Review of Transnational Lawmaking Coalitions for Human Rights

Summary:

A strong contribution to international studies’ scientific ontology of human rights processes, Transnational Lawmaking Coalitions in Human Rights illuminates and dissects a hitherto underappreciated but influential process through which non-state actors influence the interpretation and thus implementation of human rights law. Indeed, getting down among the weeds of human rights treaty bodies’ lawmaking processes, Reiners emerges with a compelling account of how an informal, important if transient, actor, she calls Transnational Lawmaking Coalitions (TLCs), clarifies human rights law and thereby structure states’ human rights obligations through drafting general comments. Operating across the boundaries of inter-governmental organizations, Reiners documents how TLCs emerge out of the “opportunity structure” generated by the recurring need to clarify human rights law and the chronic underfunding of human rights treaty expert bodies (p. 55). Composing of at least one of the treaty body’s appointed expert members, we have a case of TLC when members of the expert body then reach outside to utilize expertise within their professional networks for drafting a general comment.

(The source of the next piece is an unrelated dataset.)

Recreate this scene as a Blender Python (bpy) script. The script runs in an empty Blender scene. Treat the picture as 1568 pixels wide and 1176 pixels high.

According to Reiners, working outside formal processes, these expert networks conduct their work on a shoestring budget lubricated primarily with the social capital, professional recognition, and moral conviction (p. 57). While lacking formalized processes for engaging with stakeholders, TLCs nonetheless render what can become authoritative new human rights interpretations, largely beyond the purvey or at least the direct influence of the state parties (pp. 22–4). As Reiners put it, TLCs “emerge from” and “operate through” the formal bodies but are not formal institutional entities themselves nor directly employed by state parties (p. 46). In this way, TLCs can be understood as exploiting a loophole in the human rights architecture through which non-state actors can bypass deadlocked formal treaty-making processes (p. 142–3).